Now when you have beaten by one of the most astonishing comebacks in the history of sport and it happened in the final of the European Cup, you are going to look gutted and shell-shocked come the final whistle.
But watching the Northampton players at the end was one of the most brutally compelling, evocative sights I have ever seen on a sporting field. It was beyond desolation. It was savage in its portrayal of emptiness and incomprehension.
Those pictures of the Saints players should be shown over and over again in England football dressing rooms. This is what it truly means to lose when you have given every fibre of your being for the jersey and as for Ben Foden’s monumental effort in defeat, the England full-back should be allowed to kick as many Cardiff cabs as he damn well likes.
Northampton, sensational in the first half opening up a 22-6 lead, did not fall apart. They did not give it away, or assume the Heineken Cup was on its way to Franklin’s Gardens. No, they were beaten by the most sensational 40 minutes in Irish rugby history and utter exhaustion.

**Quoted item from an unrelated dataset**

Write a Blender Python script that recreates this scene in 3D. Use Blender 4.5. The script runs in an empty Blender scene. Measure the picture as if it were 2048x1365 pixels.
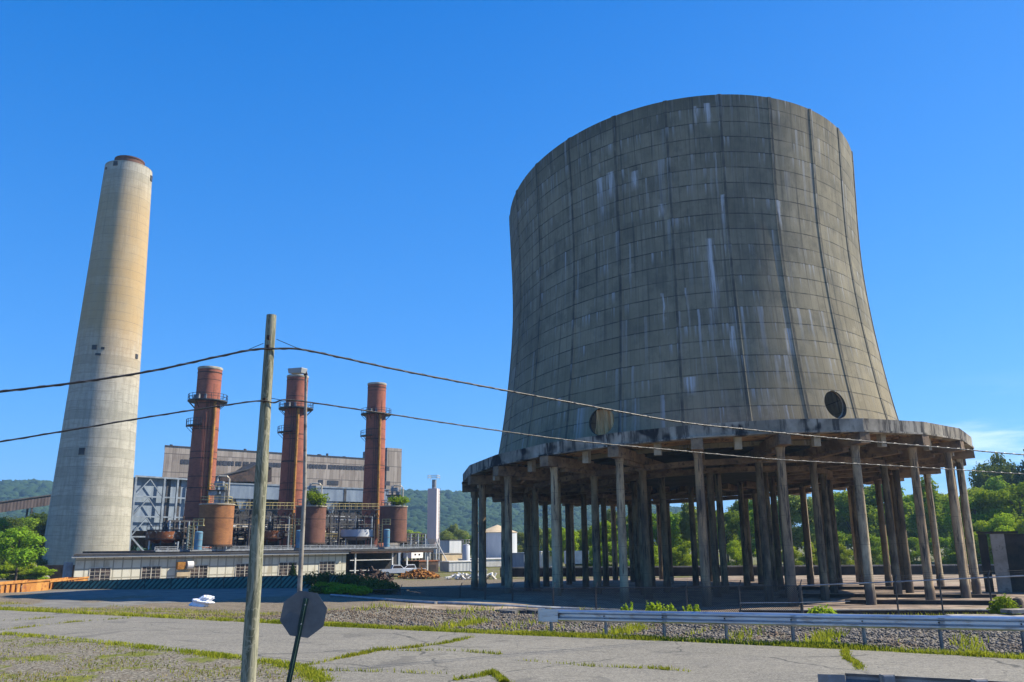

The joke was about what went in Leinster’s half-time tea. One assumed a grandee like Brian O’Driscoll or Jamie Heaslip had stoked the fury. But then we heard from O’Driscoll that the rousing orator was a boy who looks like a reject from a Dublin boy band, who makes it to the semi-finals of X Factor.
Take a bow Ireland outside-half Jonathan Sexton, 25, who ended the game with 28 points, including two tries. You may as well throw him the Lions no 10 jersey for the first Test in Australia. As the X Factor judges would say: ‘You owned that stage Jonny.’ This Sexton did not just dig the Saints’ grave; he built a cathedral on it.
“There were some inspirational words from Jonathan at half-time which picked us up. He was a man possessed. He said this game would be remembered if we came back and we will remember this for a long time,” said O’Driscoll.
The Leinster forwards were too busy speed-eating spinach at half-time to say anything. Sean O’Brien, the Leinster flanker, was a beast in the second-half, with Heaslip not far behind, while hooker Richardt Strauss did anything but waltz as he, front-row cohort Cian Healy, and the rest of the pack tore up trees and through tackles, whilst having the wit and composure to offload subtly or run intelligent support lines with pace and power.
The biggest significance of this display: The World Cup. Ireland were an embarrassment in France four years ago. The New Zealand tournament may still be four months away, but with days like these to draw on, coupled with the way Ireland beat up England at the end of the Six Nations, who knows what they might achieve.